> **YOUR OBJECTIVE**
Pick out each line below containing "This".
--- Start of EXTRACTED INFORMATION ---
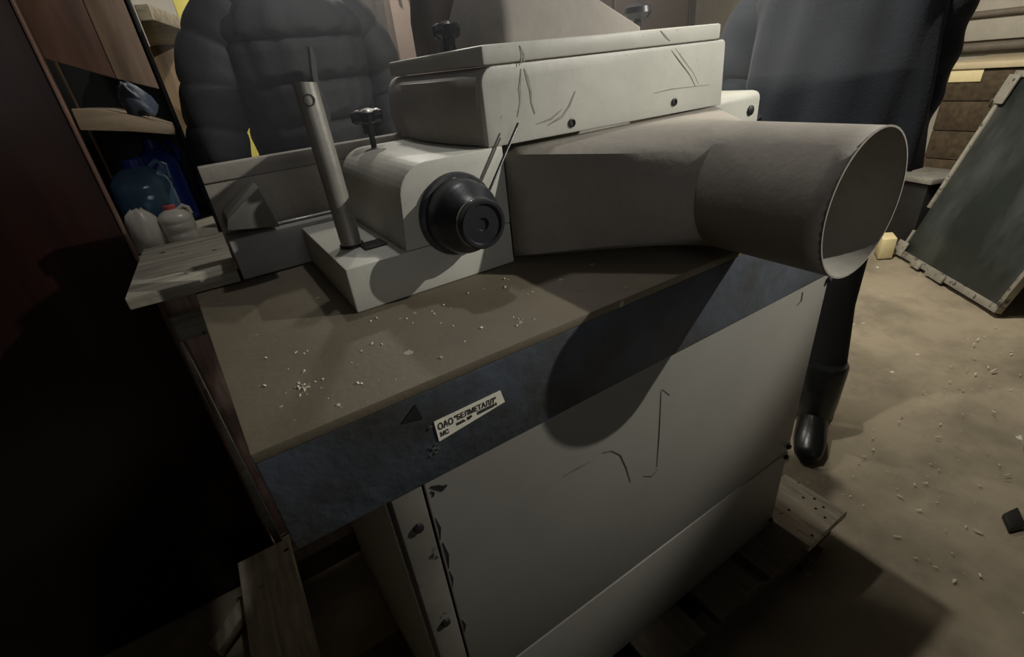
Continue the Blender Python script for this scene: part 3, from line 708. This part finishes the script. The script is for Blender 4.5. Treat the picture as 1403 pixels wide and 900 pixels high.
    for z_ in zs:
        f = (z_ - tz) / (1.46 - tz)
        rx = top['rx0'] * (1 - f) + top['rx1'] * f; ry = top['ry']
        if z_ > 1.36: k_ = (z_ - 1.36) / .1; rx *= 1 - .42 * k_**1.6; ry *= 1 - .35 * k_**1.6
        if top['puffer']:
            dd = min((z_ / .09) % 1, 1 - (z_ / .09) % 1) * .09; q = min(1, dd / .022)**.55; rx += .007 * q - .004; ry += .010 * q - .005
        ring_ = []
        for k in range(n):
            a = 2 * PI * k / n; fold = 0
            if not top['puffer']: fold = .010 * math.sin(a * 7 + z_ * 5) * (1 - .5 * f) + .006 * math.sin(a * 13 - z_ * 9)
            else: fold = .0025 * math.sin(a * 17 + int(z_ / .085) * 2.1) + .002 * math.sin(a * 29 + int(z_ / .085) * 4.3)
            ring_.append(((rx + fold) * math.copysign(abs(math.cos(a))**.85, math.cos(a)), (ry + fold) * math.copysign(abs(math.sin(a))**.85, math.sin(a)), z_))
        rings.append(ring_)
    loft(b, rings)
    for s in (-1, 1):
        p0 = Vector((s * (top['rx1'] - .09), 0, 1.410)); p1 = Vector((s * (top['rx1'] - .015), 0, 1.345)); e = Vector(arms[s][0]); wv = Vector(arms[s][1])
        path = []; nseg = 90
        ctl = [p0, p1, e, wv]
        Ls = [(ctl[i + 1] - ctl[i]).length for i in range(3)]; tot = sum(Ls)
        for i in range(nseg + 1):
            d = tot * i / nseg; j = 0
            while j < 2 and d > Ls[j]: d -= Ls[j]; j += 1
            path.append(ctl[j].lerp(ctl[j + 1], min(1, d / Ls[j])))
        for _ in range(60): path = [path[0]] + [(path[i - 1] + path[i] * 2 + path[i + 1]) / 4 for i in range(1, nseg)] + [path[-1]]
        rad = []
        for i in range(nseg + 1):
            f = i / nseg; r_ = (top['sleeve'] + .004) * (1 - f) + (top['sleeve'] * .72) * f
            if top['puffer']:
                dd = min((f * tot / .09) % 1, 1 - (f * tot / .09) % 1) * .09; r_ += .007 * min(1, dd / .022)**.55 - .003
            else: r_ += .004 * math.sin(f * 26)
            rad.append(r_)
        tube(b, path, rad, 24)
    # collar
    rings = [[(r_ * math.cos(2 * PI * k / 24), .005 + r_ * .95 * math.sin(2 * PI * k / 24), z_) for k in range(24)] for z_, r_ in ((1.42, .12), (1.45, .10), (1.49, .083), (1.53, .082), (1.535, .074), (1.46, .07))]
    loft(b, rings, (False, False))
    jk = fin('jacket', b, jacket)
    if top['puffer']:
        b = bm_new()
        strip(b, [(.004 * math.sin(i), -(top['ry'] + .003), tz + .01 + i * .02) for i in range(int((1.35 - tz) / .02))], .010, (0, -1, 0), .006)
        zp = fin('zipper', b, DARKM, jk)
    t.location = (0, 0, 0)
    return t
person('person in a dark quilted puffer jacket standing behind the fence, arms hanging', (.305, 1.50, 0), .06,
       {-1: ((-.245, -.01, 1.12), (-.252, -.06, .88)), 1: ((.232, .0, 1.20), (.17, -.12, 1.02))},
       {-1: (-.11, 0), 1: (.11, 0)}, PUFFER, dict(scale=1.03, hem=.90, rx0=.118, rx1=.198, ry=.125, sleeve=.072, puffer=True))
person('person in a smooth navy coat and black trousers standing beyond the dust spout', (1.62, .82, 0), math.radians(-64),
       {-1: (( -.30, -.05, 1.16), (-.17, -.10, 1.04)), 1: ((.205, .03, 1.14), (.19, -.03, 1.00))},
       {-1: (-.12, .05), 1: (.15, -.14)}, NAVY, dict(hem=.92, rx0=.262, rx1=.215, ry=.17, sleeve=.082, puffer=False))

# ---------------------------------------------------------------- thin smoke hanging over the machine
b = bm_new(); box(b, .02, 1.25, .46, 2.5, 1.20, 2.6)
hm = bpy.data.meshes.new('smoke_haze'); b.to_mesh(hm); b.free()
M = bpy.data.materials.new('thin_smoke'); M.use_nodes = True; nt = M.node_tree; nt.nodes.clear()
out = nt.nodes.new('ShaderNodeOutputMaterial'); vs = nt.nodes.new('ShaderNodeVolumeScatter')
vs.inputs['Color'].default_value = (.9, .93, 1, 1); vs.inputs['Anisotropy'].default_value = .3
tc = nt.nodes.new('ShaderNodeTexCoord'); nz = nt.nodes.new('ShaderNodeTexNoise'); nz.inputs['Scale'].default_value = 2.6; nz.inputs['Detail'].default_value = 3; nz.inputs['Distortion'].default_value = 1.2
mr = nt.nodes.new('ShaderNodeMapRange'); mr.inputs[1].default_value = .40; mr.inputs[2].default_value = .75; mr.inputs[3].default_value = .0; mr.inputs[4].default_value = .30
nt.links.new(tc.outputs['Object'], nz.inputs['Vector']); nt.links.new(nz.outputs['Fac'], mr.inputs[0]); nt.links.new(mr.outputs[0], vs.inputs['Density'])
nt.links.new(vs.outputs[0], out.inputs['Volume'])
hm.materials.append(M)
hz = bpy.data.objects.new('smoke_haze', hm); C.objects.link(hz); hz['kind'] = 'stuff'
hz['label'] = 'thin drifting bluish smoke above the planing machine and before the left person'; hz['category'] = 'smoke'
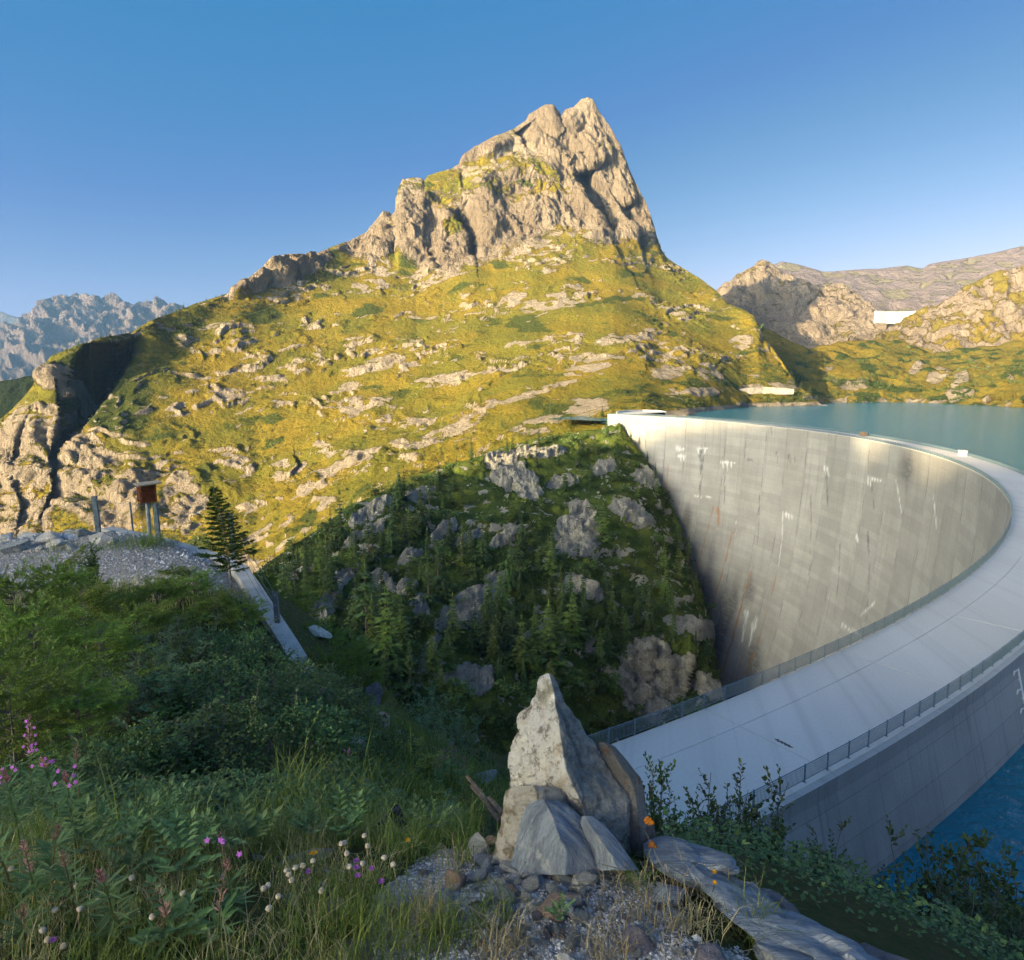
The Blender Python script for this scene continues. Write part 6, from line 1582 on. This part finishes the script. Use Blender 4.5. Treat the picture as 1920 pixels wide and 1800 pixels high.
# ---- the young spruce
ys = thing('young_spruce', 'slim young spruce with a bare grey lower trunk beside the concrete wall', 'tree', tuple(at(438, 1150, 16.4)))
r = np.random.default_rng(77); lv = Leaves(); tw = MB(); H_ = 3.12
def trunk_at(z): f = z / H_; return np.array([-.30 * f ** 1.3 + .05 * math.sin(3 * f), 0, z])
for k in range(112):
    f = .34 + .64 * (k / 111) ** .9; z = H_ * f; p0 = trunk_at(z)
    a = k * 2.4 + r.uniform(-.3, .3); Lb = .98 * (1.03 - f) ** .85 * r.uniform(.7, 1.15) * (.62 if f < .45 else 1)
    d = np.array([math.cos(a), math.sin(a), .25 - .1 * (1 - f)]); d /= np.linalg.norm(d)
    t = np.linspace(0, 1, 6); pts = p0 + d * Lb * t[:, None] + np.array([0, 0, 1]) * (Lb * (-.30 * t + .22 * t ** 2))[:, None]
    tw.tube(pts, list(np.linspace(.010, .003, 6)), 3, False)
    segs = [(pts[0], pts[-1], 1)]
    for j in range(int(5 + 9 * Lb)):
        g = r.uniform(.2, .95); q = np.array([np.interp(g, t, pts[:, c]) for c in range(3)])
        sd = np.cross(d, [0, 0, 1.0]) * (1 if j % 2 else -1)
        e = d * .75 + sd * .65 + np.array([0, 0, r.uniform(-.25, .05)]); e /= np.linalg.norm(e)
        segs.append((q, q + e * Lb * r.uniform(.18, .38) * (1.2 - g * .6), 0))
    for q0, q1, main in segs:
        Ls = np.linalg.norm(q1 - q0); n = int(Ls / .0040) + 6
        ff = r.uniform(.15 if main else 0, 1, n)
        base = np.stack([np.interp(ff, t, pts[:, c]) for c in range(3)], -1) if main else q0 + ff[:, None] * (q1 - q0)
        e = unit((q1 - q0)[None])
        nd = e * .75 + r.normal(0, .5, (n, 3)); nd[:, 2] = nd[:, 2] * .5
        lv.add(base, nd, r.normal(0, 1, (n, 3)), r.uniform(.034, .058, n), .017, 0)
zz = r.uniform(H_ * .93, H_ * 1.04, 60); pz = np.array([trunk_at(min(q, H_ * 1.03)) for q in zz]); lv.add(pz, np.c_[r.normal(0, .35, (60, 2)), np.ones(60)], r.normal(0, 1, (60, 3)), .03, .006, 0)
link('needles', lv.mesh('needles', M_YSPRUCE), ys)
tw.build('branches', M_TWIG, ys)
m_ = MB(); m_.tube([trunk_at(z) for z in np.linspace(-.3, H_ * 1.02, 14)], list(np.linspace(.034, .004, 14)), 7); m_.build('trunk', plain('spruce_bark', (0.26, 0.225, 0.195), .95, .35, 20), ys)
m_ = MB()
for k in range(16):
    z = r.uniform(.25, 1.25); a = r.uniform(0, 6.28); p0 = trunk_at(z); L = r.uniform(.2, .5); d = np.array([math.cos(a), math.sin(a), -.25])
    p1 = p0 + d * L * .6; m_.tube([p0, p1, p0 + d * L + np.array([0, 0, .06])], [.005, .003, .0015], 3, False)
    for j in range(3): b_ = p0 + (p1 - p0) * r.uniform(.3, 1); m_.tube([b_, b_ + r.normal(0, .07, 3)], [.002, .001], 3, False)
m_.build('dead_twigs', M_TWIG, ys)
# ---- saplings by the platform
t = bush_at(165, 1020, 13.6, .45, broad_bush(601, L=.035, W=.026, m=M_ALDER, stems=9, twigs=26, per=13, upright=1.0, R=.5), LV, 'birch_sapling', 'small leafy birch sapling in front of the gravel platform', None, hmax=1.5, cat='tree')
t.scale = (.95, .95, t.scale[2])
bush_at(118, 1040, 12.6, .35, needle_scrub(602, m=M_LSCRUB, branches=26, wind=0), ND, 'larch_seedling', 'slender pale green larch seedling left of the birch sapling', None, hmax=1.5, cat='tree')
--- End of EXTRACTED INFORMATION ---
> **OUTPUT**
Continue the Blender Python script for this scene: part 3, from line 708. This part finishes the script. The script is for Blender 4.5. Treat the picture as 1403 pixels wide and 900 pixels high.
The Blender Python script for this scene continues. Write part 6, from line 1582 on. This part finishes the script. Use Blender 4.5. Treat the picture as 1920 pixels wide and 1800 pixels high.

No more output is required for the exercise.